In 1898, the currency situation in Kiangnan Province (centered on Shanghai and the lower Yangtze Delta) was one of profound complexity and instability, reflecting China's semi-colonial condition at the end of the 19th century. The monetary system was not unified but a chaotic mix of competing mediums. The primary foundation was the silver
tael, a unit of weight rather than a coin, with multiple local standards—the Shanghai tael for trade and the Kuping tael for taxes—creating constant exchange headaches. Alongside this, a vast quantity of silver dollars, primarily Mexican "Eagle" dollars and later British trade dollars, circulated as physical coinage, their value fluctuating against the tael. Furthermore, a massive and unstable system of copper
cash coins and privately issued
cash notes served the daily needs of the common people, subject to severe local depreciation and counterfeiting.
This disarray was exacerbated by the aggressive financial incursions of foreign powers and domestic weakness. Foreign banks, like the British-controlled Hongkong and Shanghai Banking Corporation (HSBC), issued their own banknotes, which circulated with reliability and prestige, undermining Qing monetary authority. The imperial government's attempts to standardize currency, including minting provincial silver and copper coins, were inconsistent and failed to establish national trust. Crucially, the revenue-strapped Qing dynasty had moved significant fiscal operations to Shanghai, and the provincial authorities often had to negotiate loans from foreign consortia, further ceding financial control. This environment made Kiangnan, China's commercial heart, acutely vulnerable to international silver price fluctuations and speculative attacks.

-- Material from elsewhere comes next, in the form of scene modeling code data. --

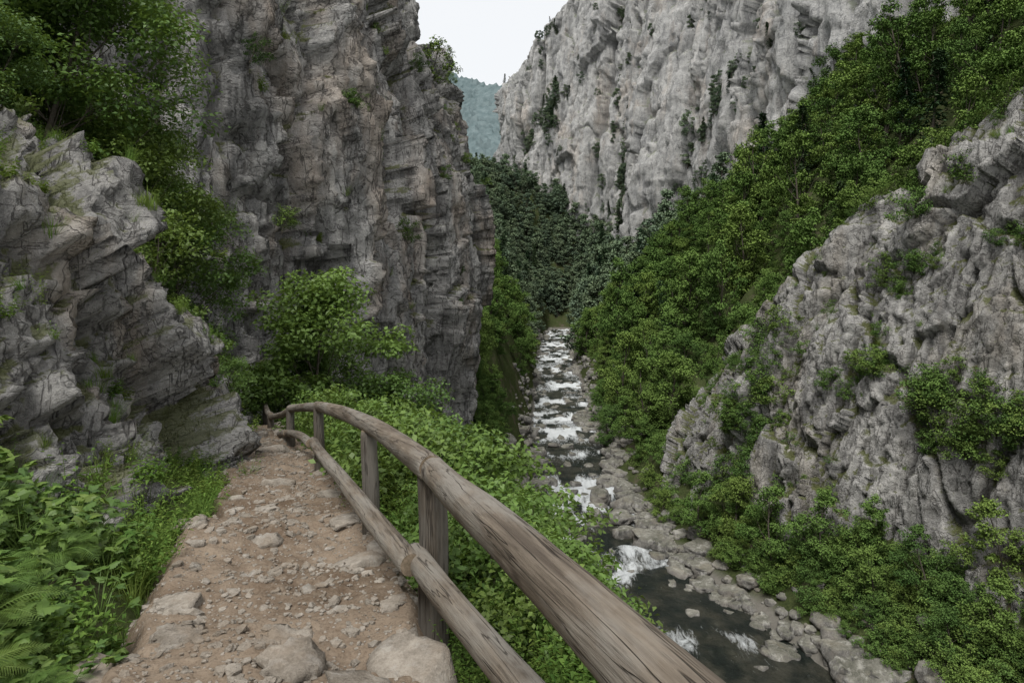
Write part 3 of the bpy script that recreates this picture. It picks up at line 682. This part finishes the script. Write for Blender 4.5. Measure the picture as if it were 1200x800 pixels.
belt([(56,222,18),(62,205,50),(70,200,62)],40,4,.4,.9)
belt([(10,362,62),(16,358,80),(24,356,95)],40,4,.5,1.1)
belt([(74,190,70),(84,180,80),(95,150,72)],50,4,.5,1.0)
# --- near left trees
nearT=[tree('broadleaf_tree_mesh',200,5.6,4.2,44,560,.10,L_near,cb=.12,tr=.07),
       tree('broadleaf_tree_mesh',201,4.2,3.4,34,500,.09,L_near,cb=.08,tr=.05),
       tree('broadleaf_tree_mesh',202,5.6,4.0,38,480,.12,L_near,cb=.12,tr=.07)]
def nsurf(x,y):
    d=(NV[:,0]-x)**2+(NV[:,1]-y)**2; return float(NV[np.argmin(d),2])
for x,y,m,s in [(-8.3,12,0,1.0),(-10.2,12.5,0,1.15),(-7.5,13.2,1,.95),(-6.8,14.3,1,.8),(-8.0,15.2,1,.8),(-9.6,15.5,0,.85),(-7.4,9.6,1,.55),(-12,14,2,1.3),(-10.5,18,2,.9)]:
    o=inst(None,'broadleaf_tree',nearT[m],(x,y,nsurf(x,y)-.25),s)
for x,y,m,s in [(-5.0,18.3,2,1.15),(-3.4,19.0,2,.95),(-6.4,20.5,2,.85),(-2.0,21.5,2,.7),(-.9,25,2,.55)]:
    inst(None,'broadleaf_tree',nearT[m],(x,y,gz(x,y)-.3),s)
nv=empty('hillside_plants')
ledges(nv,NV,NN,(NV[:,2]>-2.5)&(NV[:,1]>2)&(NV[:,2]<8)&((NV[:,0]<-6.2)|(NV[:,1]>10)),170,SHn,.35,1.1,.35,'shrub')
ledges(nv,NV,NN,(NV[:,1]>3)&(NV[:,0]>-6.5),150,GR,.35,.8,.6,'grass_tuft',.02)
ledges(nv,NV,NN,(NV[:,1]>3)&(NV[:,0]>-6.5),110,HB,.3,.6,.55,'herb',.02)
for i in range(70):
    y=R.uniform(11,17.5);x=xc(y)-hw(y)-R.uniform(.0,.8);inst(nv,'herb',HB[i%4],(x,y,max(gz(x,y),zp(y)-.1)),R.uniform(.6,1.1))
for i in range(170):
    y=R.uniform(4.2,12);x=xc(y)-hw(y)*.95-.06-abs(R.normal(0,.35));inst(nv,'herb',(HB+GR+GR)[i%10],(x,y,max(gz(x,y),zp(y)-.12)-.02),R.uniform(.35,.9))
# --- slope to the right of the fence
hs=empty('wildflower_slope_plants')
def fx(y): return np.interp(y,[0,3.6,5.25,8.3,11,14,17],[.55,-.42,-1.10,-2.35,-3.55,-4.9,-6.1])
def brink(y): return np.interp(y,[1.6,3,5,8,12,17],[.62,.55,.75,1.3,1.8,2.2])
for i in range(1300):
    y=1.8+R.random()**1.1*16;x=fx(y)+.12+R.random()**1.15*max(brink(y)-fx(y),.1)
    if y<2.6 and x<fx(y)+.25: continue
    s=R.uniform(.55,1.15)*(1 if x>fx(y)+.4 else .6)*np.interp(y,[2,6],[.6,1]);inst(hs,'herb',(HB+HB+GR)[int(R.integers(11))],(x,y,gz(x,y)-.03),s,tilt=.15)
for i in range(230):
    y=R.uniform(3.2,17);x=fx(y)+R.uniform(.6,max(brink(y)-.3-fx(y),.65));inst(hs,'shrub',SHn[i%3],(x,y,gz(x,y)-.1),R.uniform(.4,1.15)*np.interp(y,[3,7],[.5,1]))
# --- foreground plants lower left
fp=empty('foreground_plants')
for i in range(110):
    y=R.uniform(2.3,4.6);x=xc(y)-hw(y)-.25-R.random()**1.1*1.35;inst(fp,'leafy_plant',BP[i%3],(x,y,gz(x,y)-.02),R.uniform(.5,1.05)*np.interp(x,[-3.2,-1.8],[1.05,.65]),tilt=.18)
for i in range(45):
    y=R.uniform(2.25,3.3);x=R.uniform(-2.5,-1.78)-.1*(y-2.25);inst(fp,'leafy_plant' if i%3 else 'herb',BP[i%3] if i%3 else HB[i%4],(x,y,gz(x,y)-.0),R.uniform(.4,.75),tilt=.18)
for x,y,s in [(-2.0,2.45,.9),(-1.85,2.6,.7),(-2.25,2.85,.9),(-2.6,3.9,.8),(-2.2,2.5,.8),(-2.4,3.1,.9)]:
    inst(fp,'fern',FE[0],(x,y,gz(x,y)+.12),s)
for i in range(110):
    y=R.uniform(2.2,5);x=xc(y)-hw(y)-.02-R.random()*1.5;inst(fp,'grass_tuft',GR[i%3],(x,y,gz(x,y)-.02),R.uniform(.3,.6))

# ------------------------------------------------------------ fence
fence=empty('wooden_fence',(-.42,3.6,-1.8)); finv=Matrix.Translation((.42,-3.6,1.8))
def log(name,a,b,r0,r1,seed,mat,ns=28,bow=.012):
    a=Vector(a);b=Vector(b);L=(b-a).length;n=max(int(L/.04),8)
    k=np.linspace(0,1,n);th=np.linspace(0,2*np.pi,ns,endpoint=False)
    K_,TH=np.meshgrid(k,th,indexing='ij');Q=np.stack([np.cos(TH).ravel()*1.2,np.sin(TH).ravel()*1.2,K_.ravel()*L*1.3+seed*5],1)
    rad=(r0+(r1-r0)*K_.ravel())*(1+.06*fbm(Q,3,seed)+.025*fbm(Q*[3,3,.8],2,seed+4))
    e=np.minimum(K_.ravel(),1-K_.ravel())*L; rad*=1-.10*np.exp(-e/.012)
    bx=bow*L*np.sin(K_.ravel()*np.pi)*math.cos(seed)+.008*np.sin(K_.ravel()*9+seed);by=bow*L*np.sin(K_.ravel()*np.pi)*math.sin(seed)
    V=np.stack([rad*np.cos(TH).ravel()+bx,rad*np.sin(TH).ravel()+by,K_.ravel()*L],1)
    F=[]
    for i in range(n-1):
        for j in range(ns):F.append([i*ns+j,i*ns+(j+1)%ns,(i+1)*ns+(j+1)%ns,(i+1)*ns+j])
    V=np.concatenate([V,[[0,0,-.004],[0,0,L+.004]]]);c0=n*ns
    T=[[c0,(j+1)%ns,j] for j in range(ns)]+[[c0+1,(n-1)*ns+j,(n-1)*ns+(j+1)%ns] for j in range(ns)]
    me=mk_mesh(name,V,[np.array(F),np.array(T)],[mat,M_end],np.concatenate([np.zeros(len(F)),np.ones(len(T))]))
    fl_=np.ones(len(F)+len(T),bool);fl_[len(F):]=False;me.polygons.foreach_set('use_smooth',fl_)
    o=bpy.data.objects.new(name,me);COL.objects.link(o);o.parent=fence
    q=(b-a).to_track_quat('Z','Y');o.matrix_parent_inverse=finv;o.matrix_basis=Matrix.Translation(a)@q.to_matrix().to_4x4();return o
top=[(-.43,3.62,-1.035),(-1.10,5.25,-1.24),(-2.35,8.3,-1.63),(-3.57,11,-2.18),(-4.95,14,-2.95),(-6.15,17,-3.25)]
log('top_rail_1',(.56,.05,-.575),(-.46,3.72,-1.045),.072,.066,1,M_wood)
log('top_rail_2',(-.405,3.50,-1.0),(-2.42,8.45,-1.645),.072,.06,2,M_wood)
log('top_rail_3',(-2.28,8.15,-1.60),(-3.62,11.1,-2.2),.062,.058,3,M_wood)
log('top_rail_4',(-3.5,10.9,-2.15),(-5.0,14.1,-2.97),.06,.055,4,M_wood)
log('top_rail_5',(-4.9,13.9,-2.9),(-6.2,17.1,-3.26),.06,.055,5,M_wood)
log('lower_rail_1',(.72,.4,-1.02),(-.52,3.66,-1.50),.064,.062,6,M_wood)
log('lower_rail_2',(-.50,3.42,-1.46),(-2.45,8.4,-2.06),.062,.055,7,M_wood)
log('lower_rail_3',(-2.4,8.15,-2.03),(-3.68,11.1,-2.6),.056,.05,8,M_wood)
log('lower_rail_4',(-3.6,10.9,-2.55),(-5.05,14.1,-3.4),.055,.05,9,M_wood)
for i,(x,y,z) in enumerate(top):
    log('post_%d'%(i+1),(x+.02,y+.02,gz(x,y)-.35),(x,y,z+(.0 if i==0 else .03)),.082 if i==0 else .07,.072 if i==0 else .062,20+i,M_post,bow=.004)

# ------------------------------------------------------------ world, sun, camera
W=NT('World',world=True); scene.world=W.m
sky=W.n('ShaderNodeTexSky'); sky.sky_type='NISHITA';sky.sun_disc=False;sky.sun_elevation=math.radians(58);sky.sun_rotation=math.radians(200);sky.dust_density=4;sky.air_density=1.2
col=W.mix(.9,sky.outputs[0],C(6.8,6.9,7.0))
bg=W.n('ShaderNodeBackground',{0:col,1:.145}); W.n('ShaderNodeOutputWorld',{0:bg})
sd=bpy.data.lights.new('sun','SUN');sd.energy=3.2;sd.angle=math.radians(24);sd.color=(1,.975,.93)
so=bpy.data.objects.new('sun',sd);COL.objects.link(so)
el,rt=math.radians(58),math.radians(200)
dirv=Vector((math.sin(rt)*math.cos(el),math.cos(rt)*math.cos(el),math.sin(el)));so.rotation_euler=dirv.to_track_quat('Z','Y').to_euler()
cd=bpy.data.cameras.new('camera');cd.sensor_width=36;cd.lens=24;cd.shift_y=-80/1200;cd.clip_start=.05;cd.clip_end=4000
co=bpy.data.objects.new('camera',cd);COL.objects.link(co);co.location=(0,0,0);co.rotation_euler=(math.radians(90),0,0);scene.camera=co
scene.view_settings.view_transform='Standard';scene.view_settings.look='None';scene.view_settings.exposure=0
print('done',time.time()-T0,len(bpy.data.objects))
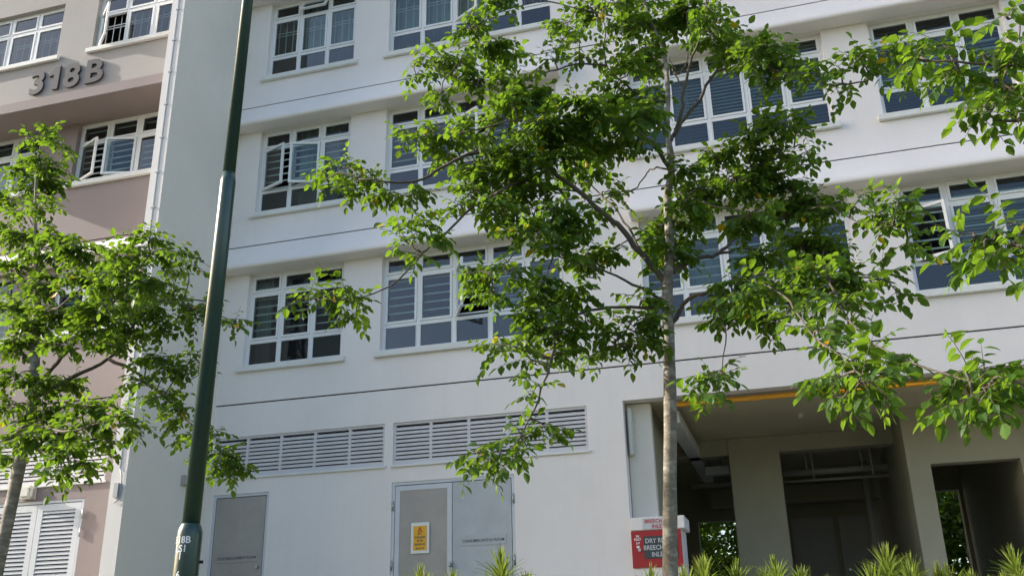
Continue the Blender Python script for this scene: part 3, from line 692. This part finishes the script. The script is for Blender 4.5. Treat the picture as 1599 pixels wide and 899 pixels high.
def make_tree(label, Y0, trunk, trad, branches, blobs, size, seed, base_z, group='young street trees', dens=1.0):
    """trunk / branches: lists of (px, py[, dY]); blobs: (px, py, rx, ry[, dY]) leaf clumps hung on the nearest limb"""
    rnd = random.Random(seed)
    T = [at(p[0], p[1], Y0+(p[2] if len(p) > 2 else 0)) for p in trunk]
    base = T[0].copy(); 
    if base_z is not None:
        base = Vector((T[0].x + (T[0].x-T[1].x)*1.2, Y0, base_z-.05)); T = [base]+T; trad = [trad[0]*1.25]+list(trad)
    root = empty('street_tree', (base.x, base.y, base_z if base_z is not None else 0), label, 'tree', group)
    tp = smooth(T, 3); tr = smooth([Vector((r, 0, 0)) for r in trad], 3)
    MB().tube(tp, [max(v.x, .004) for v in tr], 14, wob=.12).build('trunk', M['bark'], root)
    br = MB(); sk = [(p, v.x) for p, v in zip(tp, tr)]; tp_n = len(tp)
    for b in branches:
        r0, r1, pts = b
        P = [at(p[0], p[1], Y0+p[2]) for p in pts]
        if min((P[0]-q[0]).length for q in sk) > .02:
            near = min(sk, key=lambda q: (q[0]-P[0]).length + (0.6 if q[0].z > P[0].z+.05 else 0))[0]
            if (near-P[0]).length < 1.6: P = [near]+P
        ps = smooth(P, 4); n = len(ps)
        ps = [p+rv(rnd, .006) if 0 < i < n-1 else p for i, p in enumerate(ps)]
        br.tube(ps, [r0+(r1-r0)*(i/(n-1))**.8 for i in range(n)], 7)
        sk += [(p, r0+(r1-r0)*i/(n-1)) for i, p in enumerate(ps)]
    br.build('branches', M['twig'], root)
    lv = MB(); tw = MB(); yl = MB()
    pix = [((p.dot(CR)/p.dot(CF))*F_PX+799.5, 449.5-(p.dot(CU)/p.dot(CF))*F_PX, p) for p, r in sk]
    for bl in blobs:
        cx, cy, rx, ry = bl[:4]
        n_ = min(pix, key=lambda q: (q[0]-cx)**2+(q[1]-cy)**2)
        dist = math.hypot(n_[0]-cx, n_[1]-cy)/F_PX*n_[2].y
        dY = bl[4] if len(bl) > 4 else (n_[2].y-Y0) + rnd.uniform(-.30, .30) + rnd.choice((-1, 1))*min(dist*.5, .5)
        c = at(cx, cy, Y0+dY); mpx = (Y0+dY)/F_PX*1.12
        rxm, rym = rx*mpx, ry*mpx
        s = n_[2]
        # the shoot that carries the clump
        mid = s.lerp(c, .5)+Vector((0, 0, min((c-s).length, 1)*.10))+rv(rnd, .02)
        sh = smooth([s, mid, c], 4); tw.tube(sh, [.0085-.005*i/(len(sh)-1) for i in range(len(sh))], 5)
        area = rx*ry*mpx*mpx
        nl = max(2, int(area/(size*size)*3.9*dens*rnd.uniform(.8, 1.2)+.8))
        out = (c-s); out = out.normalized() if out.length > .05 else Vector((rnd.uniform(-1, 1), rnd.uniform(-1, 1), .1)).normalized()
        nsub = max(1, int(nl/4+.5))
        for q in range(nsub):
            e = Vector((rnd.uniform(-1, 1)*rxm*.58, rnd.uniform(-1, 1)*(rxm+rym)*.30, rnd.uniform(-.5, .8)*rym*.6))
            b0 = c-out*rxm*.25; tip = c+e+out*rxm*.15
            ss = smooth([b0, b0.lerp(tip, .55)+Vector((0, 0, .02)), tip], 3); tw.tube(ss, [.004, .0038, .0035, .0032, .003, .0026, .0022], 4, False)
            m = max(2, nl//nsub); sidev = (tip-b0); sidev = sidev.normalized() if sidev.length > .01 else out
            ph = rnd.random()*6.28
            for k in range(m):
                f = .25+.75*(k+.5)/m; p = ss[min(int(f*(len(ss)-1)), len(ss)-1)]
                ph += 2.4; a = sidev.orthogonal().normalized(); bb = sidev.cross(a)
                d = sidev*.35 + a*math.cos(ph) + bb*math.sin(ph); d.z = d.z*.45+rnd.uniform(-.25, .2)
                compound(lv, tw, rnd, p, d, size*rnd.uniform(.85, 1.12), rnd.choice((5, 6, 7, 7, 8)))
            # young upright leaf at the tip
            compound(yl if rnd.random() < .75 else lv, tw, rnd, tip, sidev+Vector((0, 0, .35)), size*rnd.uniform(.6, .85), 5)
    crown = lv.build('crown', M['leaf'], root)
    yo_ = yl.build('young_leaves', M['leaf_young'], root); yo_['label'] = 'bright yellow green young leaves at the twig tips'
    tw.build('twigs', M['twig'], root)
    return root, len(lv.f)//6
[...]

The cumulative effect was a drag on economic modernization and a source of daily friction. Merchants faced high transaction costs and exchange risks, while peasants suffered when copper cash devalued against silver for tax payments. The situation highlighted the Qing state's inability to exercise one of its fundamental sovereign powers: control over the money supply. This monetary crisis in Kiangnan thus became a powerful impetus for the financial reforms attempted in the post-Boxer New Policies era, as both Chinese reformers and foreign interests sought to create a more predictable monetary system for trade and investment.